I can't believe I'm saying this, but even this nature of the reaction should be left up to your character. Which is to say, you could have a complete nervous breakdown, but that's like not wanting to save Ferelden in DA:O. You just need that buy-in.

Worse, you need that buy-in before you even know about the breakdown (I don't even remember the breakdown - did I completely miss KotOR2's plot?).

That was in reference to the Revan revelation in KOTOR1, which I felt the game wrongly ignored, much like Shepard's resurrection is ignored in ME2.  It's one of those instances where the questions are so controversial (nature of the self, dualism versus materialism, etc.) that the likelihood of a mainstream game actually dealing with them in my lifetime are, I think, nil.

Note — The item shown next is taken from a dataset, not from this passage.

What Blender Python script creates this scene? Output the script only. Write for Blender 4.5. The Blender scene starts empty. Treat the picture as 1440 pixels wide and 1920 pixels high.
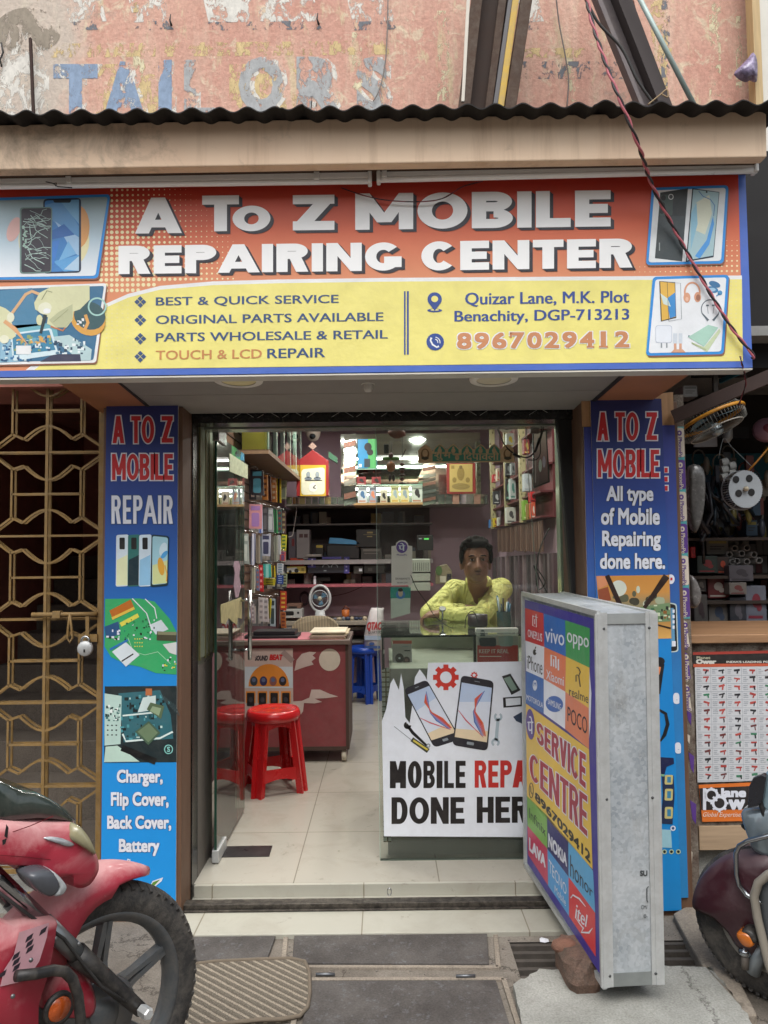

Essentially, I thought that the fact that the game just kind of shoved to the side the potentially serious repercussions of the character in KOTOR finding out that they were not, in fact, who they thought they were, and were actually someone who they could reasonably view as one of the vilest of the vile was just as serious a flaw as KOTOR2's revelation about past events in the character's life that you should have known about, but didn't.  This is especially true given that, on subsequent playthroughs of KOTOR2, you could take those facts into account, while KOTOR never makes any serious attempt to deal with your character's reaction to finding out the truth about his past.